Johan Mouritsen
Johan Mouritsen

Reputation: 29

MySQL strange behavior when comparing comma-separated string with number

I am experiencing some weird behavior with MySQL. Basically I have a table like this:

ID     string
1      14 
2      10,14,25

Why does this query pull id 2?

SELECT * FROM exampletable where string = 10

Surely it should be looking for an exact match, because this only pulls id 1:

SELECT * FROM exampletable where string = 14

I am aware of FIND_IN_SET, I just find it odd that the first query even pulls anything. Its behaving like this query:

SELECT * FROM exampletable where string LIKE '10%'

Upvotes: 2

Views: 230

Answers (1)

Salman Arshad
Salman Arshad

Reputation: 272146

When you compare a numeric and a string value, MySQL will attempt to convert the string to number and match. Number like strings are also parsed.
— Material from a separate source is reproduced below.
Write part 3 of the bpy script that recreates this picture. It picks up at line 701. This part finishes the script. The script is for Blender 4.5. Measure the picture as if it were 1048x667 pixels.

This we have:

SELECT '10,14,25'      =   1     -- 0
SELECT '10,14,25'      =  10     -- 1
SELECT 'FOOBAR'        =   1     -- 0
SELECT 'FOOBAR'        =   0     -- 1
SELECT '123.456'       = 123     -- 0
SELECT '123.456FOOBAR' = 123.456 -- 1

The behavior is documented here (in your example it is the last rule):

...

If one of the arguments is a decimal value, comparison depends on the other argument. The arguments are compared as decimal values if the other argument is a decimal or integer value, or as floating-point values if the other argument is a floating-point value.

In all other cases, the arguments are compared as floating-point (real) numbers.